Molly Gordon and Ben Platt in the film THEATER CAMP. Courtesy of Searchlight Pictures. © 2023 20th Century Studios All Rights Reserved.

Theater Camp | Now in theaters | ★★★★

Rickety, funny, and dizzy with affection, the indie comedy Theater Camp is an ode to that most noble of high school cliques: The theater kids. 

 It goes like this: Camp AdirondACTS is, as the name suggests, a performing arts summer camp in the Adirondack mountains of upstate New York. Founded by the legendary Joan Rubinsky (Amy Sedaris), an old-school theater lifer, the camp is dedicated to providing a summer oasis for those who love drama, musical theater, and adjacent disciplines. (Juggling, say.) 

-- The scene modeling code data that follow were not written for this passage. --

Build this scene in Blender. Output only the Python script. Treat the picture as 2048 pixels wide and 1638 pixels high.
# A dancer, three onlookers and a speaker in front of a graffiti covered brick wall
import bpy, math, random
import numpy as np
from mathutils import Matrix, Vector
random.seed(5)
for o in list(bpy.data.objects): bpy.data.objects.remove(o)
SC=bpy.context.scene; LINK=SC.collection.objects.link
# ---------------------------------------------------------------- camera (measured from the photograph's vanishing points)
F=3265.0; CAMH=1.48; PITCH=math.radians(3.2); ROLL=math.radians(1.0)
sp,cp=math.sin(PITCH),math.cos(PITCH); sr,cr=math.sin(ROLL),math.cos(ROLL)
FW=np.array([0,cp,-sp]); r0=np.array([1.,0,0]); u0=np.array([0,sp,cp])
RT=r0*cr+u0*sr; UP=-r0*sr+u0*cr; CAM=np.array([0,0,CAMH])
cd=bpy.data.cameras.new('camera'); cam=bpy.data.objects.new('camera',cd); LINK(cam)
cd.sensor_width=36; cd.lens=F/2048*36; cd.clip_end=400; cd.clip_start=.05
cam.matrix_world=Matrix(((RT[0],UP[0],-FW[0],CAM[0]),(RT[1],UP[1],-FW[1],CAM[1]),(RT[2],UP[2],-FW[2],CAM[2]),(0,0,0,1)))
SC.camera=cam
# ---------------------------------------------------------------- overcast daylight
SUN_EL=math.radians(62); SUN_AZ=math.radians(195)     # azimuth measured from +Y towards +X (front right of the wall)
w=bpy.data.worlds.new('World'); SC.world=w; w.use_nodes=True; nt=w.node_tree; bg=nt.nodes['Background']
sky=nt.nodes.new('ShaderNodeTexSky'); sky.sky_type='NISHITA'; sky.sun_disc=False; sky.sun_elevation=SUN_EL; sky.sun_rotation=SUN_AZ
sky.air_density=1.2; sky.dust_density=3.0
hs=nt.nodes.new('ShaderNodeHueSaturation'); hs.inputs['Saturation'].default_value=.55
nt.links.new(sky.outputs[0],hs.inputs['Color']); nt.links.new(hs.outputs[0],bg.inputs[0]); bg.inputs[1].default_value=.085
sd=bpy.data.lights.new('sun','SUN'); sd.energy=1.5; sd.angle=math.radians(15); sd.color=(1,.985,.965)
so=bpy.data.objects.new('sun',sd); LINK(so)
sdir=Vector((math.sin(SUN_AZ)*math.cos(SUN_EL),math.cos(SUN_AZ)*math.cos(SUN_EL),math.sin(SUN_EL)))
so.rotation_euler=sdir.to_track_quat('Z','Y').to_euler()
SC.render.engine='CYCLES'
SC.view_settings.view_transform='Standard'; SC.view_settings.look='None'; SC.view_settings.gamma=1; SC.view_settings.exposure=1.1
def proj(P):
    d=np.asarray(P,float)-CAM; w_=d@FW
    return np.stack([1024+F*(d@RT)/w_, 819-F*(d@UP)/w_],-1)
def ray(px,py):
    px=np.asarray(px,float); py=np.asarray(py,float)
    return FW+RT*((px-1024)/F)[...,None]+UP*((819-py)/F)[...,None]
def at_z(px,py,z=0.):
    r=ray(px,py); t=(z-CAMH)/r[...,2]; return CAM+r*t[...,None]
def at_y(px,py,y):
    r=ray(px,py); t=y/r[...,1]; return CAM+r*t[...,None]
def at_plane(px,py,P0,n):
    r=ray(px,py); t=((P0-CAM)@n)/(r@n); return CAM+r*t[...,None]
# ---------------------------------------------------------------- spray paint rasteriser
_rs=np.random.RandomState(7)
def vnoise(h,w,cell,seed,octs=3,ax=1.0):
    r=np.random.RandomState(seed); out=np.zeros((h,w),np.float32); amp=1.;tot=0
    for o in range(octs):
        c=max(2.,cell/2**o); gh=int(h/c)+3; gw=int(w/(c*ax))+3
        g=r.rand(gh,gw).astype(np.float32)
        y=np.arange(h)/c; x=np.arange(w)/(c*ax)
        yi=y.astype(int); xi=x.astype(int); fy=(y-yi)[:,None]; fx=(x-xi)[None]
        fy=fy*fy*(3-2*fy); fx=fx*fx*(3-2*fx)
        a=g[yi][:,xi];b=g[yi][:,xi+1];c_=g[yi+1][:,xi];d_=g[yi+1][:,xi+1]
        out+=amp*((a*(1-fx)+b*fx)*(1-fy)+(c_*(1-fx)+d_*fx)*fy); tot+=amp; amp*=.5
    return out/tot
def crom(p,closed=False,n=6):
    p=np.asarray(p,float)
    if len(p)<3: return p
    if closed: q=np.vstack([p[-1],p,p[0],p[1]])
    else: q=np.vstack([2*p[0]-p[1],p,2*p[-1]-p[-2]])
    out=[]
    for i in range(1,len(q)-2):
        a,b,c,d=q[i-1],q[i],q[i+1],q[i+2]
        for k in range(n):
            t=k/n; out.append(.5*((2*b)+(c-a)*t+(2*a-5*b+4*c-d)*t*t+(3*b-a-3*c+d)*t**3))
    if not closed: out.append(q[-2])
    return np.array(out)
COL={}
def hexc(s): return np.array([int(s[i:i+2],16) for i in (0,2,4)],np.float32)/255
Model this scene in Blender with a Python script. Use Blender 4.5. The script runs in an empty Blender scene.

 As a practical matter, that means Camp AdirondACTs is a second home and safe space for a lot of misfits and queer kids—campers and counselors alike. They love their summer camp and their summer camp loves them. The trouble this particular season is that owner Julie has lapsed into a coma during a production of Bye Bye Birdie. Money is tight and now the property is being targeted by the corporatized rich kids’ camp across the lake. 

 Determined to save the day, camp alumni Amos (Ben Platt) and Rebecca-Diane (Molly Gordon) rally the returning campers who need their summer camp like flowers need the sun. Will Amos and Rebecca draw on memories of their own magical summers? Will desperate plans regarding Cole Porter go hilariously wrong? Will the kids stage one last musical extravaganza to rescue the camp? 

 Yes, yes, and kind of! It gets weird! 

 Lead performers Gordon and Platt wrote the script with fellow theater nerds Nick Lieberman (who co-directs with Gordon) and Noah Galvin, who plays the camp’s beleaguered technical director. Filmed in just 19 days at an old summer camp facility, the production relied heavily on improvisation from its talented cast. 

Everyone involved in the film clearly has a deep knowledge of children’s theater and summer camps. The result is a ballistic style of comedy powered by enthusiasm, specificity, and detailed character work. The focus is also mostly kept on the grown-ups, which is the right choice. 

The educators at this camp consider themselves artists; you know the type. I particularly liked the moment when costume designer Gigi (Owen Thiele) wheels on a young camper: “It says here you’re allergic to polyester. Why?” In another scene, the adults have a boozy bonfire using the alcohol they confiscate from the campers. 

The kids, meanwhile, are left to sort out the lessons of their vital but frequently inappropriate education. One sequence in the big musical finale has children acting out a cocaine sight gag with a giant nose at Studio 54. It’s hard to explain, actually. The humor has real heart but is always delivered with some kind of spin, as when a nervous heterosexual camper finally comes out to his visiting dads. 

With its high spirits and improv riffing, Theater Camp necessarily suffers a bit structurally. The film’s mockumentary conceit is forgotten about halfway through and the ending is a joyful train wreck of loose threads and half-baked ideas. Several plot points are resolved in post-credits scenes and title cards. 

But that’s about right for this particular movie, which is all about slapdash art and in-the-moment glory. In a way, Theater Camp is a throwback to the kind of gonzo comedies that ruled the early ‘80s, updated with 21st-century improvements to inclusivity and relaxed self-awareness. 

In the end, it was the cheerful audacity of the film that made me happy. Most of the movies in multiplexes these days feel like skilled merchants selling engineered products. Theater Camp feels like artists making art, however clumsily: Real people making real comedy out of the stuff they really love.